Según sus propias palabras, esos militares no podían ser perseguidos ni controlados porque “estaban bien organizados, la ultraderecha organizada era fuerte y tenía muchos oficiales a su favor”, teniendo como uno de sus principales actores y responsable de ese crimen, al entonces Jefe del Estado Mayor de la Defensa, el también general David Cancinos Barrios, quien luego también fue asesinado.
Es evidente que a partir del juicio contra Efraín Ríos Montt por el delito de genocidio han comenzado a caer muchos telones que cubrian la impunidad, permitiendo que la verdad de aquel período sangriento sea conocida por la población en su conjunto. La afirmación de Benedicto Lucas hecha por tierra cualquier cuestionamiento que se quiera hacer a lo que ya en el informe de la Comisión para el Esclarecimiento Histórico se dice sobre el asesinato de Colom Argueta, poniendo en evidencia, además, que la ultraderecha guatemalteca, hoy parapetada en supuestas fundaciones, participó de manera activa en el asesinato de actores políticos que consideraron sus enemigos, contando para ello con el apoyo y encubrimiento de quienes ejercían el poder.
Si los “amigos ocultos” y los hasta hace poco enemigos acérrimos de Ríos Montt hoy le utilizan para defendiéndolo protegerse, afirmaciones como éstas dejan claro que los regímenes militares (1970-1985) fueron asesinos y oprobiosos, cubriendo al país en una espesa nube de impunidad que sólo juicios como el que ahora se sigue pueden despejar. Pero también nos deja claro que entre esos grupos de militares, sus diferencias se resolvían con el asesinato, o con negociaciones espurias, imponiéndole al país no sólo el terror sino impidiendo que el estado de derecho imperase.
Ilustrativas resultan, así, las afirmaciones de Ríos Montt en la entrevista que en 1982 diera a Pamela Yates, en la que no sólo denuncia que en los regímenes militares anteriores había existido una burda y abusiva corrupción, sino que a esos militares tendría que juzgárseles militarmente.

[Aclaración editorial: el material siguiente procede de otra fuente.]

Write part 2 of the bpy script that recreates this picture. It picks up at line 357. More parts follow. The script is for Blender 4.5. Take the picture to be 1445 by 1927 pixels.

Sin embargo, no hay noticia de cárcel para esos depredadores del erario, sean civiles o militares, evidenciando no sólo las pugnas entre grupos de militares sino las alianzas espurias y temporales que tejieron.
Resulta por tanto inverosímil que quienes se dicen defensores del Estado de derecho justifiquen las triquiñuelas y asesinatos de aquellos militares por el simple hecho que no les tocaron o hasta les incrementaron sus haciendas, o porque al hacerlo protegen a su actual benefactor. La Guatemala que pueda surgir de la paz firmada en 1996 debe exorcizar todos esos fantasmas, si efectivamente consideramos que la democracia es el modelo de gobierno y de convivencia social que queremos impere.
Y si bien la guerra interna, que ahora se reconoce como tal aunque en su momento se negó para precisamente no cumplir con las más minimas normas de respeto a los derechos humanos, tuvo como uno de sus elementos la defensa de los intereses políticos e ideológicos de la potencia mundial vecina, en su esencia fue consecuencia de que esos sectores ultra conservadores y autoritarios nunca aceptaron que sus ideas habían sido superadas décadas antes y quisieron imponer al país toda su voluntad y forma atrasada de pensar.
Peligroso resulta, por lo tanto, estimular o permitir que eso tipo de pensamientos se difundan e impongan ahora en universidades, colegios y medios de comunicación, pues son cada vez más las evidencias que se tienen que ese régimen de terror y sangre fue el que destruyó todas las capilaridades de la sociedad guatemalteca. Los crímenes deben ser denunciados y juzgados, y si para algunas de las víctimas en determinado caso puede tipificarse como genocidio, es el aparato de justicia donde se libra la batalla, la que debe hacerse con argumentos y evidencias legales y no con subterfugios que pretenden detener o impedir el juicio.
Mucho le ha costado a nuestra sociedad comenzar a hablar de todo lo sufrido, pero tal parece que ahora sí, por fortuna, la verdad comienza a mostrarse mucho más diáfana y los culpables estan más que evidenciados, con lo que las publicitadas supuestas “historias silenciadas” resultan cada vez más panfletos ausentes de todo rigor histórico.